> Exercise prompt
In the listing below, find the line with "SUN_AZ, SUN_EL = R(46), R(11)", then repeat exactly every line from the top through that one.

______

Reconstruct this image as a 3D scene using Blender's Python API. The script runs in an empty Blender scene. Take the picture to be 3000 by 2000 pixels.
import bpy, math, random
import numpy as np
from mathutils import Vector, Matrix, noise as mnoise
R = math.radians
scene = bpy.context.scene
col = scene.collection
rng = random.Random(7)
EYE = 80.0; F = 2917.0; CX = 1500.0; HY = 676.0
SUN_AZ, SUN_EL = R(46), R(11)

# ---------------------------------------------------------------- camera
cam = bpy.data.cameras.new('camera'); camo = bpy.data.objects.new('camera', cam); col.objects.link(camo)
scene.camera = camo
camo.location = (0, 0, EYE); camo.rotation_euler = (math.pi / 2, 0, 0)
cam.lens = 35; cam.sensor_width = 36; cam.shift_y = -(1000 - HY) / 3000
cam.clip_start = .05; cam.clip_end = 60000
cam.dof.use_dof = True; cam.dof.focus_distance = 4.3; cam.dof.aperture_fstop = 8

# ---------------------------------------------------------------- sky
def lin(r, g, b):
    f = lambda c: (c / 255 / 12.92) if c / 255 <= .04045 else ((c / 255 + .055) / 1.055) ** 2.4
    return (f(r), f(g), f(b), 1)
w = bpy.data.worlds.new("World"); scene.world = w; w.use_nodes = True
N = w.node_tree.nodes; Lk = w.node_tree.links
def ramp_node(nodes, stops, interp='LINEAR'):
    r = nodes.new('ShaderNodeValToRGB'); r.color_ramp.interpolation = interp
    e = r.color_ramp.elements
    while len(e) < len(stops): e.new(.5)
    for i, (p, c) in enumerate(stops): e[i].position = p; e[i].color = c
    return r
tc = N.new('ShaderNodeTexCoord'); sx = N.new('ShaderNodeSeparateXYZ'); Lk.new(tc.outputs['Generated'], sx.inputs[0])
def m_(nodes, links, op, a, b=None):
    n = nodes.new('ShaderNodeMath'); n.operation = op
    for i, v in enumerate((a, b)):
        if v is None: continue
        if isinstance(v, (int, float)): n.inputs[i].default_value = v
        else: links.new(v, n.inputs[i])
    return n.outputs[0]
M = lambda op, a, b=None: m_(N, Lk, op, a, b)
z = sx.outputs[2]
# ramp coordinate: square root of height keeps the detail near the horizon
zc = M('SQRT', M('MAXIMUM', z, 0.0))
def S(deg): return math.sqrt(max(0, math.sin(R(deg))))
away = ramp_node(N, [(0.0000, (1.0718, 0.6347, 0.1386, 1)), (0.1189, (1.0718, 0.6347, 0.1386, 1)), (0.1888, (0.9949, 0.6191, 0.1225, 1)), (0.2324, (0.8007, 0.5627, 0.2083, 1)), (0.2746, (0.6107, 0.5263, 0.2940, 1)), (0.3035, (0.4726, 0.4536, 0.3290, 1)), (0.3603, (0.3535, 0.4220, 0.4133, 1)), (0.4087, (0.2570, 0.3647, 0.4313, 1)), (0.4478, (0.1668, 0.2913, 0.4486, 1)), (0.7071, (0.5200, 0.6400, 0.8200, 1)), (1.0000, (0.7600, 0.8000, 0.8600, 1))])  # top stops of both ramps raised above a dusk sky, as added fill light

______

> Response
Reconstruct this image as a 3D scene using Blender's Python API. The script runs in an empty Blender scene. Take the picture to be 3000 by 2000 pixels.
import bpy, math, random
import numpy as np
from mathutils import Vector, Matrix, noise as mnoise
R = math.radians
scene = bpy.context.scene
col = scene.collection
rng = random.Random(7)
EYE = 80.0; F = 2917.0; CX = 1500.0; HY = 676.0
SUN_AZ, SUN_EL = R(46), R(11)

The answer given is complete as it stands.